→ Material provided:
-------

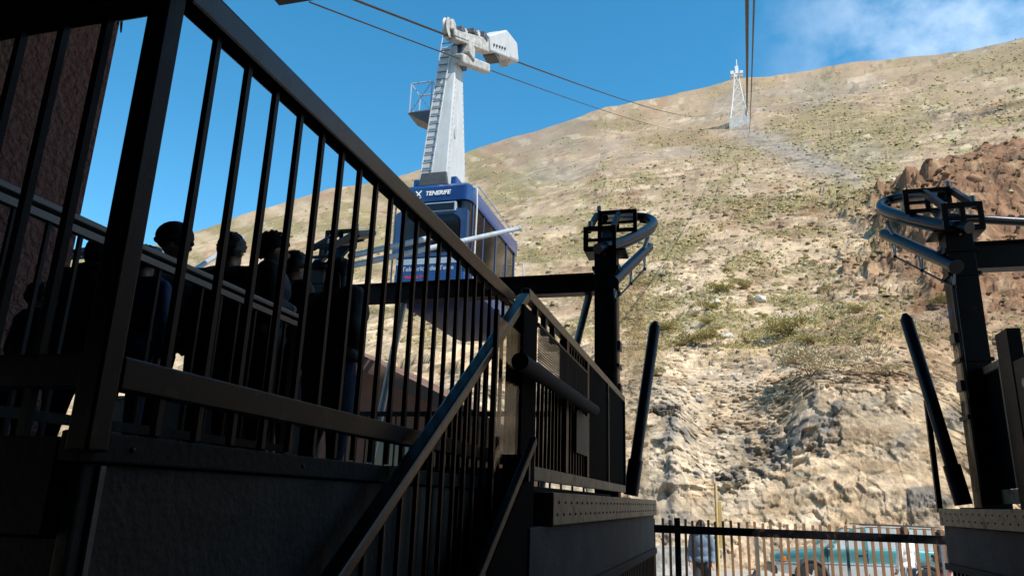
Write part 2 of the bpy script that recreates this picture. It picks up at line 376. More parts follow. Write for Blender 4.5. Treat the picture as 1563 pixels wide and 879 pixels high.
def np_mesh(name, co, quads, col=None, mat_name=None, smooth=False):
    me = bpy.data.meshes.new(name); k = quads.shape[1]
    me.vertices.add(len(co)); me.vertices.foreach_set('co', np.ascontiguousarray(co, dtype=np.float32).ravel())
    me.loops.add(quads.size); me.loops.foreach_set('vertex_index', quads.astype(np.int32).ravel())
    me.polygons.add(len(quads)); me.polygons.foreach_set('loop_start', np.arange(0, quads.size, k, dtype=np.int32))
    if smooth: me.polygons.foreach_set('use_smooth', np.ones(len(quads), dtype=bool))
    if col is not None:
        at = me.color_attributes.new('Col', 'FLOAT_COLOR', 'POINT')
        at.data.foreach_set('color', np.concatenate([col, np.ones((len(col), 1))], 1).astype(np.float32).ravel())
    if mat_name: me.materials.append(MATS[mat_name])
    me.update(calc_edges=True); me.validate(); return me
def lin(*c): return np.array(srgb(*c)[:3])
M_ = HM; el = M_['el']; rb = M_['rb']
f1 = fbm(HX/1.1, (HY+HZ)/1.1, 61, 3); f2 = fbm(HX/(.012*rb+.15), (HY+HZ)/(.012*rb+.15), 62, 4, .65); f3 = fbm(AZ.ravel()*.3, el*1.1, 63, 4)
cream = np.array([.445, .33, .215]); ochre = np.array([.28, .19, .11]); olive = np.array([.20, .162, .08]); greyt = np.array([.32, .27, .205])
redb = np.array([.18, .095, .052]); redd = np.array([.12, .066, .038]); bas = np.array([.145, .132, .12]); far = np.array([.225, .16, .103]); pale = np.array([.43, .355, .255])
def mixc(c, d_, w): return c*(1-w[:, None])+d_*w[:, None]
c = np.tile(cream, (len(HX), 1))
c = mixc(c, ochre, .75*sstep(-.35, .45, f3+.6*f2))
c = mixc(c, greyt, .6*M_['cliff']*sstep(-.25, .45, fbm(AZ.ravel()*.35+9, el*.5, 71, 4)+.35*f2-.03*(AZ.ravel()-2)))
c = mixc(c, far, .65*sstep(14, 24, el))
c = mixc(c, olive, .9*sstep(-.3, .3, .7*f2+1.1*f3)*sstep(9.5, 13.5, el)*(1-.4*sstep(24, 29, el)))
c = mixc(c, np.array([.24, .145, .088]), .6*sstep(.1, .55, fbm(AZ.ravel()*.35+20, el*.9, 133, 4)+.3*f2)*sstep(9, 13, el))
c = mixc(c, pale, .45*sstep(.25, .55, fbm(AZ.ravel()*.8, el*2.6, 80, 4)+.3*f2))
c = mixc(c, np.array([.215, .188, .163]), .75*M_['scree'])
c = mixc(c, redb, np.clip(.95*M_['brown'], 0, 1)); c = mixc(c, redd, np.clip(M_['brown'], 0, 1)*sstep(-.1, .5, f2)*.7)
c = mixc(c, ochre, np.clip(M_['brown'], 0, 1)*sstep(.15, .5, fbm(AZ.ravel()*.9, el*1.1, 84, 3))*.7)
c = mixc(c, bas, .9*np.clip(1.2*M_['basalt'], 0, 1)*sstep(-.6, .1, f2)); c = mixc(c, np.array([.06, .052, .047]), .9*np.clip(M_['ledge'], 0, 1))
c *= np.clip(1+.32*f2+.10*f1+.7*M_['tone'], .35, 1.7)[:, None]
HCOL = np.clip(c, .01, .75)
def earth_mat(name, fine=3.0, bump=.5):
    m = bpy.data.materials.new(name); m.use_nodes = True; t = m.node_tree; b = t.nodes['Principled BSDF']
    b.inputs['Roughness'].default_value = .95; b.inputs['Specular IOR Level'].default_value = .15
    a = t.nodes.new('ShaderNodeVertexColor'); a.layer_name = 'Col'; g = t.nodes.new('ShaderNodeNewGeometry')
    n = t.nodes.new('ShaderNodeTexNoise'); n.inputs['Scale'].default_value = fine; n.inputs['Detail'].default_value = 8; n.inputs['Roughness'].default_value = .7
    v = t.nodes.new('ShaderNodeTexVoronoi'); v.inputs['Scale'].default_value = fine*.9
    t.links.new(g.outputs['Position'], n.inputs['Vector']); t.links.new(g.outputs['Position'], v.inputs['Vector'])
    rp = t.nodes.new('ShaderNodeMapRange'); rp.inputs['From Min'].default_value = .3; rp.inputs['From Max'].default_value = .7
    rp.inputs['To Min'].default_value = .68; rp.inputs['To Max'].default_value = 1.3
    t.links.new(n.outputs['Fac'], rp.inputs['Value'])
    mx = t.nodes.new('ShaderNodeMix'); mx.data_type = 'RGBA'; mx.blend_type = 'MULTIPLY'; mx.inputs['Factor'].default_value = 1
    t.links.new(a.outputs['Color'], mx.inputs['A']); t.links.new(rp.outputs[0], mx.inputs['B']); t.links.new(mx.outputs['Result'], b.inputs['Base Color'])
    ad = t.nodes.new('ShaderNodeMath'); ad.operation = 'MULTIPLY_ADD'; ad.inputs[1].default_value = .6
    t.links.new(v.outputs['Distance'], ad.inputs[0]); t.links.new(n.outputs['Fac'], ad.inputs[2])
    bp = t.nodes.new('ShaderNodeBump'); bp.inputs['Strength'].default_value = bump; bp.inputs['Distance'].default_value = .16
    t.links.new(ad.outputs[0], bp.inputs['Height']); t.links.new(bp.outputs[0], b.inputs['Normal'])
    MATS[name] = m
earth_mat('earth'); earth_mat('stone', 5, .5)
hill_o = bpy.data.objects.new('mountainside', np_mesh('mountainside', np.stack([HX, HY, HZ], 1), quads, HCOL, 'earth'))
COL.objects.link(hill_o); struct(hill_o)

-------

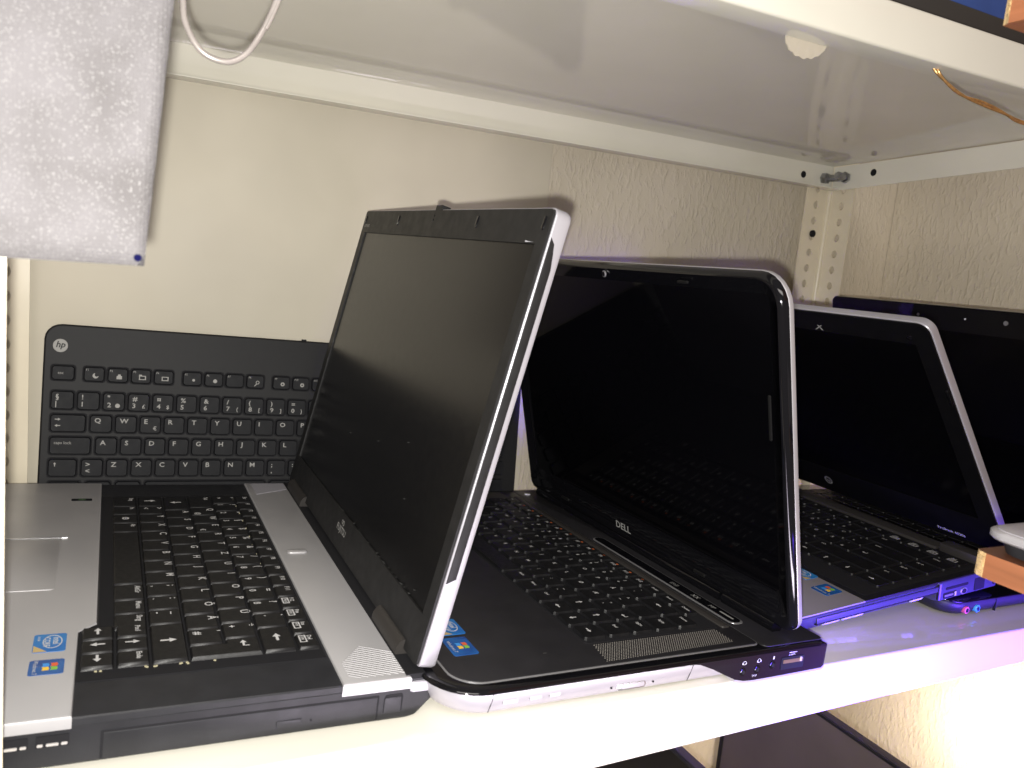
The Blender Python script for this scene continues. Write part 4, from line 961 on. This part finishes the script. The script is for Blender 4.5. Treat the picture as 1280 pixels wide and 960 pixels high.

-------

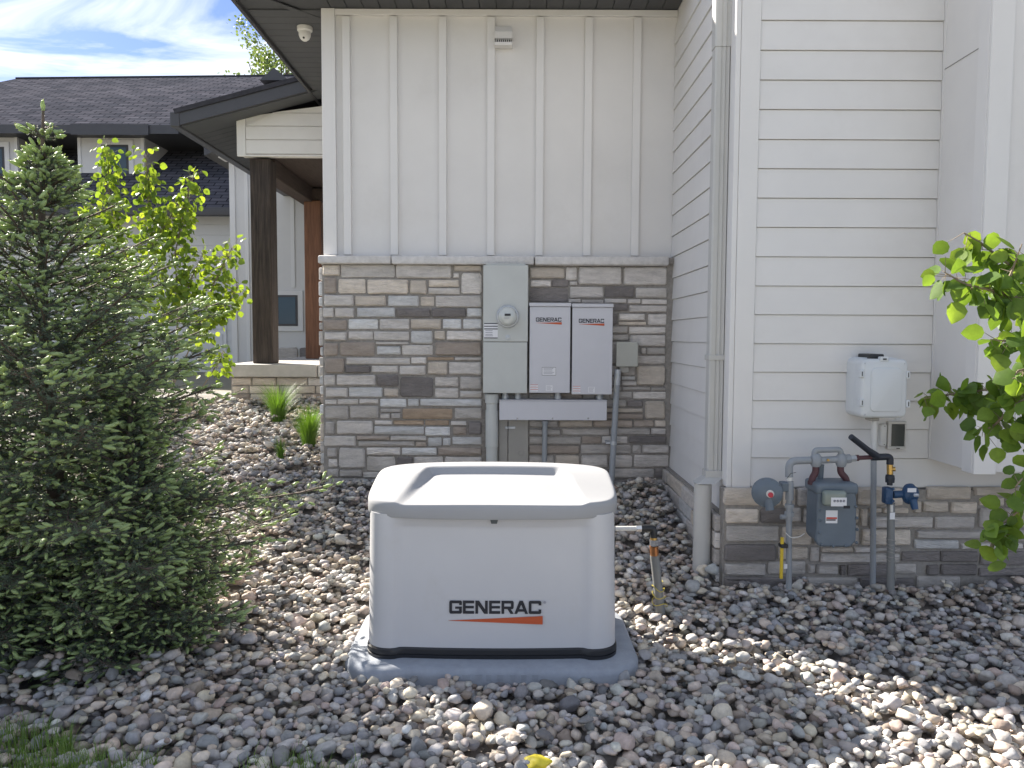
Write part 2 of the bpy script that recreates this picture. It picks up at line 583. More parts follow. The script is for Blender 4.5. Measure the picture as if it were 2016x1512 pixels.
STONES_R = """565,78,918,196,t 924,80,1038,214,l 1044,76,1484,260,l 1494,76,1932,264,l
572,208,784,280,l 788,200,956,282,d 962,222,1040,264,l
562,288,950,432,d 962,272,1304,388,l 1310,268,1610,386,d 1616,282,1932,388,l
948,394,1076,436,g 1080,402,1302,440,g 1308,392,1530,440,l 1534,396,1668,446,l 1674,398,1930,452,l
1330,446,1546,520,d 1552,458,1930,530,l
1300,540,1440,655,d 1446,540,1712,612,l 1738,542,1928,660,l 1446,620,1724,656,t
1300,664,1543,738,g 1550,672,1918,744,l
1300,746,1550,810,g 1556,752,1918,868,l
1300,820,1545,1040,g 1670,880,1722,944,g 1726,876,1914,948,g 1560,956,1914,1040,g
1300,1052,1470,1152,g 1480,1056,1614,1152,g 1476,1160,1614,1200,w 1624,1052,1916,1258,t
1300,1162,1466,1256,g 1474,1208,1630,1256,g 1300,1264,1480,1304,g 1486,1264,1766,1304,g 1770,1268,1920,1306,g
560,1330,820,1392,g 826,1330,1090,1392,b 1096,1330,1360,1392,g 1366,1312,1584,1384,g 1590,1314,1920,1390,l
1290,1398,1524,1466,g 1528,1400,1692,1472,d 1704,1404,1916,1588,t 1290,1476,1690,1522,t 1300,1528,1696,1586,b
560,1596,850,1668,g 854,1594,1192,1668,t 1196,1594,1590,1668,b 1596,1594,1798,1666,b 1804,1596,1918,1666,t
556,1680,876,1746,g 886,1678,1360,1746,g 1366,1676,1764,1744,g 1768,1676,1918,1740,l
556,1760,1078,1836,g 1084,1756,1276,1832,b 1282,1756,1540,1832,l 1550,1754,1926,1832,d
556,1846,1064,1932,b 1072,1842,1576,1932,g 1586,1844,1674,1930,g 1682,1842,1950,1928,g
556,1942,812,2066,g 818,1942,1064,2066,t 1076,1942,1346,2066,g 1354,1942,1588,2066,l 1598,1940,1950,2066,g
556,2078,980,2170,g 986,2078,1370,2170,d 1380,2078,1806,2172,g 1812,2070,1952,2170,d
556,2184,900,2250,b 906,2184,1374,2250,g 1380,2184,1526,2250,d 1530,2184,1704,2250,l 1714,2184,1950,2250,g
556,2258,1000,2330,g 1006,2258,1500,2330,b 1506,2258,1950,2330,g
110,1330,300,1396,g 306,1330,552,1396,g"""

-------

→ Job: Scan the listing above for the word "Treat" and copy every line that holds it.

→ Response to this task:
Write part 2 of the bpy script that recreates this picture. It picks up at line 376. More parts follow. Write for Blender 4.5. Treat the picture as 1563 pixels wide and 879 pixels high.
The Blender Python script for this scene continues. Write part 4, from line 961 on. This part finishes the script. The script is for Blender 4.5. Treat the picture as 1280 pixels wide and 960 pixels high.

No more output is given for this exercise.